Begin at the line that contains "bm = nb(); box(bm, -1.5, 1.5, -2.3, 18.2, 1.85, 1.95);", stop after the line that contains "bm = nb(); box(bm, -1.5, 1.3, 18.1, 18.25, -H, 1.85);", and reproduce only that span, unaltered.

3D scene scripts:

§ §

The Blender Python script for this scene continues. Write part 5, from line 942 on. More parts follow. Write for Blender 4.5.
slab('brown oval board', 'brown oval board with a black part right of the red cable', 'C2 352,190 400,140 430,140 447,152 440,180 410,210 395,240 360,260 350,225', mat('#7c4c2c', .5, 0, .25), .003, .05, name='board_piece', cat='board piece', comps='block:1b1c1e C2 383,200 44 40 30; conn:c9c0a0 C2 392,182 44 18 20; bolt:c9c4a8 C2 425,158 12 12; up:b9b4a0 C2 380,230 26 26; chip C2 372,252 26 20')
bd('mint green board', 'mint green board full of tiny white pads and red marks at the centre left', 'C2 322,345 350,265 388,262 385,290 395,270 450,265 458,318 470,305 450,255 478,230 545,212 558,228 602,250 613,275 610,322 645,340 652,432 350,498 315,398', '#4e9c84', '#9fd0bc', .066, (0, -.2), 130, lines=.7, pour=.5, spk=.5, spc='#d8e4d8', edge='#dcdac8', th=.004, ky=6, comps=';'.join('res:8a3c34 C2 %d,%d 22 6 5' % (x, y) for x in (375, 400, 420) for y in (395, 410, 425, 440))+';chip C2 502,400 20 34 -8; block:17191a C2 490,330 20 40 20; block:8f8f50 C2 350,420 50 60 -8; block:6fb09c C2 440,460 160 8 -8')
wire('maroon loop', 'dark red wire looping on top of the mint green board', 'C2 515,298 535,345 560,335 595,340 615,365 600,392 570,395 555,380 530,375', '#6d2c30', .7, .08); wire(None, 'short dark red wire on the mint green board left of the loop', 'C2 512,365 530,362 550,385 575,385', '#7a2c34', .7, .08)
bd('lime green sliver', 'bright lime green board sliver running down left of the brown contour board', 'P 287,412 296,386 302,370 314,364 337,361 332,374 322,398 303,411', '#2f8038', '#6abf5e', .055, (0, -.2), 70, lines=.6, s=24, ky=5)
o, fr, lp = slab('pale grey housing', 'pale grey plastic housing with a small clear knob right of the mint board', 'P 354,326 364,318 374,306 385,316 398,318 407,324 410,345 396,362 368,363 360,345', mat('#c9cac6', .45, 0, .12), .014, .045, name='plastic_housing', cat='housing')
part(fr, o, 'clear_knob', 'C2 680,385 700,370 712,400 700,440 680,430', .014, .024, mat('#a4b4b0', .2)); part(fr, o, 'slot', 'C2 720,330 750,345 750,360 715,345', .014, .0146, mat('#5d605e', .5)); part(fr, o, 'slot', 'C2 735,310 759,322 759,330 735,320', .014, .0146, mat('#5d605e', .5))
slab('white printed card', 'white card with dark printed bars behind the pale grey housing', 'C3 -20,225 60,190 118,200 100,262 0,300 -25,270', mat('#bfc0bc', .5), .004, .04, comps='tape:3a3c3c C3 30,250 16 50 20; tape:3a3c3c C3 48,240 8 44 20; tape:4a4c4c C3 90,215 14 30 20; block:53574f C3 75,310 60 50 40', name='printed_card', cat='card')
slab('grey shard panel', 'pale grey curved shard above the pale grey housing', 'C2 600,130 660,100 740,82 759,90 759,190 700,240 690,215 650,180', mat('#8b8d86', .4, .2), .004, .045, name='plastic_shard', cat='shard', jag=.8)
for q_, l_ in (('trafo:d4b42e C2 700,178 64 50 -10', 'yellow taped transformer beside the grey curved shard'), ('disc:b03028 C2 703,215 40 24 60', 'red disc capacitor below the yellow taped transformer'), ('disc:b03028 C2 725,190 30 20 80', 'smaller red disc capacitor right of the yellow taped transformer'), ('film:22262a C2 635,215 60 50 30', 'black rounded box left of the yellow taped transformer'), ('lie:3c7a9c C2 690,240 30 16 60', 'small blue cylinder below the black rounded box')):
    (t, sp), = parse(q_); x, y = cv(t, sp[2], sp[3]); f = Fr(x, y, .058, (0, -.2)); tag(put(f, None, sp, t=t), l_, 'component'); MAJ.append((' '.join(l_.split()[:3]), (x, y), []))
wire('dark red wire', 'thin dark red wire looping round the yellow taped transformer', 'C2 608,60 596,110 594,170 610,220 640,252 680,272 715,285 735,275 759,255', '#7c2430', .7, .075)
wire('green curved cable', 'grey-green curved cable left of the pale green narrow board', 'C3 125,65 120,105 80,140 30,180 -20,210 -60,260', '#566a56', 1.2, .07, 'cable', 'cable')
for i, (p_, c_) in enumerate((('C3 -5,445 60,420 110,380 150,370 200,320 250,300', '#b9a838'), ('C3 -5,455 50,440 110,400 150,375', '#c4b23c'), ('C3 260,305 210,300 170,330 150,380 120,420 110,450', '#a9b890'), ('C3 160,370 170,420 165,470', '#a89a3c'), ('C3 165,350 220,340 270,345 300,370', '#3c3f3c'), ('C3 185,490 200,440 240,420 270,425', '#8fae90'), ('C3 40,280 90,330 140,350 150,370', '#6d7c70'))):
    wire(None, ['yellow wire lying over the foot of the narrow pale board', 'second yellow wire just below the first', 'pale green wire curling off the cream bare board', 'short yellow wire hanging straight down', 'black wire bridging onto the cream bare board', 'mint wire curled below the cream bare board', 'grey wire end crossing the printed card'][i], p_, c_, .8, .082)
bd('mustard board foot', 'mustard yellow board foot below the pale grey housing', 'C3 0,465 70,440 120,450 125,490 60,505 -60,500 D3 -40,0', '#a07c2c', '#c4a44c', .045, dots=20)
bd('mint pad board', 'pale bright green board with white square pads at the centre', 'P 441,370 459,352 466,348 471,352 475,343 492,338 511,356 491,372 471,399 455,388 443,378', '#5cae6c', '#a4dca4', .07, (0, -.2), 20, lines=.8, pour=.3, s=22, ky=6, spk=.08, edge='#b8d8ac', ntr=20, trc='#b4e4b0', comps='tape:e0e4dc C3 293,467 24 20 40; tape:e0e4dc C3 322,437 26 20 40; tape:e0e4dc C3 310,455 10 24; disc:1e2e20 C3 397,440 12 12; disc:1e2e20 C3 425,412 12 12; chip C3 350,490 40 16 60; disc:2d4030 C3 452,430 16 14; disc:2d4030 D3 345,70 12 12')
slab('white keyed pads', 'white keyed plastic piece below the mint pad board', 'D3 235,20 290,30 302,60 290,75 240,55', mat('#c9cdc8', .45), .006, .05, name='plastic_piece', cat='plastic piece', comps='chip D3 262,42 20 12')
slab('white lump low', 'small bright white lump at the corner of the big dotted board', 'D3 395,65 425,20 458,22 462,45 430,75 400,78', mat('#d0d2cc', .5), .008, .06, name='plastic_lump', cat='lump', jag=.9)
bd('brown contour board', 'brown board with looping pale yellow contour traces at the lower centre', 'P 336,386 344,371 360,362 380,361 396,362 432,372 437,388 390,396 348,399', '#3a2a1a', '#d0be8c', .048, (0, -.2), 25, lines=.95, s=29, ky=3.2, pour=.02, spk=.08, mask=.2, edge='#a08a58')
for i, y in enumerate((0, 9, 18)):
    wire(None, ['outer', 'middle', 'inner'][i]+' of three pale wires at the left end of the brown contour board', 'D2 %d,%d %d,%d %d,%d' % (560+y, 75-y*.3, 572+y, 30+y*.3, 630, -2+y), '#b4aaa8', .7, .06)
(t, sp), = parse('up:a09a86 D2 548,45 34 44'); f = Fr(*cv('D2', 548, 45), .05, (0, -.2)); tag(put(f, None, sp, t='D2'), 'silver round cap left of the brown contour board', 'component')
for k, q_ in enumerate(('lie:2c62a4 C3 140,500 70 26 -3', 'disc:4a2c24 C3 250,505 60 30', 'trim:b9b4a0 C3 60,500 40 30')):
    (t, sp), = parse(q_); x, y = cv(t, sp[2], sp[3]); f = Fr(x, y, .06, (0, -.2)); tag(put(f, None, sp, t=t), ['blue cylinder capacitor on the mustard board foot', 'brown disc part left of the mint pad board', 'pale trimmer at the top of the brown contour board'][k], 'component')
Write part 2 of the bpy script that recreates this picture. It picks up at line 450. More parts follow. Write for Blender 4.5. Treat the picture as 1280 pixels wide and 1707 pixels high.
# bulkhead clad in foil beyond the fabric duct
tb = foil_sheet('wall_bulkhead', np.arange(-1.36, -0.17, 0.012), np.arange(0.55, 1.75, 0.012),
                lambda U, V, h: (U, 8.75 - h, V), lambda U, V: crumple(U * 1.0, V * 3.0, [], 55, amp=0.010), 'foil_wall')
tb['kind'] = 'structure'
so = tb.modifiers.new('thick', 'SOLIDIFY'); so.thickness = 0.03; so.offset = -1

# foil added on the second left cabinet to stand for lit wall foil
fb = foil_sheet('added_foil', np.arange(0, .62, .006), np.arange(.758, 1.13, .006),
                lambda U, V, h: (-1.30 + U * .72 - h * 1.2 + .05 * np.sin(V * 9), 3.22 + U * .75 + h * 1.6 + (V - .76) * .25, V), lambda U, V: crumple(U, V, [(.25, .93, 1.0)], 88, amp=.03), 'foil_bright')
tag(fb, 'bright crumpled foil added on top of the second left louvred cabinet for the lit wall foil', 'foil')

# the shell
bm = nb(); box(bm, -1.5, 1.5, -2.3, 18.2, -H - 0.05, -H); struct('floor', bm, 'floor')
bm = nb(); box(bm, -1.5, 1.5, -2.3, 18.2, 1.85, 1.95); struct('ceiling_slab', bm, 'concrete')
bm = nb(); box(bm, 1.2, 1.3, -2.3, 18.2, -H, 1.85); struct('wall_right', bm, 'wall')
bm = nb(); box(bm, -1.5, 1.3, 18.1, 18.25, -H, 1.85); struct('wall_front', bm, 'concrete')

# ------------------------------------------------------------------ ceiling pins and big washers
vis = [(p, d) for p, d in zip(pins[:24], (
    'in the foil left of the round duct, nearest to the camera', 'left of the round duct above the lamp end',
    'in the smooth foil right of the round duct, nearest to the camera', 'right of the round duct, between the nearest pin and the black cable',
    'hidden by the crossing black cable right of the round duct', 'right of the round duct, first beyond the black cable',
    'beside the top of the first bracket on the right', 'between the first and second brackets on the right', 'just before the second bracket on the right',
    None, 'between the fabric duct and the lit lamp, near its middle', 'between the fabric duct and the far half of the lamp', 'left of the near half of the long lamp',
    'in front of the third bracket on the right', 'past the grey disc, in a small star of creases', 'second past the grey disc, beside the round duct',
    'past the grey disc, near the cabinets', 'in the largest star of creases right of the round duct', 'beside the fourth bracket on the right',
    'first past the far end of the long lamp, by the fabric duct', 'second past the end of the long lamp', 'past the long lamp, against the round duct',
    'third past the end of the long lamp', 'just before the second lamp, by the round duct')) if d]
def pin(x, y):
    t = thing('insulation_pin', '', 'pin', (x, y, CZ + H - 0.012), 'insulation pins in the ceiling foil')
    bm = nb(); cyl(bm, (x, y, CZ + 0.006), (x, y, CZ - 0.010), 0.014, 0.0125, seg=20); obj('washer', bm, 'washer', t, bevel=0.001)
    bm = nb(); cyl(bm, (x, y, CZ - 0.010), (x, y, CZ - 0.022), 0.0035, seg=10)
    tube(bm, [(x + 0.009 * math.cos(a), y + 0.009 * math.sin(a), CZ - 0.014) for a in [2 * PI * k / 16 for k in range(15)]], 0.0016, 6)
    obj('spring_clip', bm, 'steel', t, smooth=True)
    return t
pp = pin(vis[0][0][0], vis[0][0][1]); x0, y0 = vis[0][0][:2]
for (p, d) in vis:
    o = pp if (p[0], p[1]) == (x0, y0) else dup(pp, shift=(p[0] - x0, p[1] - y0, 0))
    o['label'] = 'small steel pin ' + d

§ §

# Answer to this problem:
bm = nb(); box(bm, -1.5, 1.5, -2.3, 18.2, 1.85, 1.95); struct('ceiling_slab', bm, 'concrete')
bm = nb(); box(bm, 1.2, 1.3, -2.3, 18.2, -H, 1.85); struct('wall_right', bm, 'wall')
bm = nb(); box(bm, -1.5, 1.3, 18.1, 18.25, -H, 1.85); struct('wall_front', bm, 'concrete')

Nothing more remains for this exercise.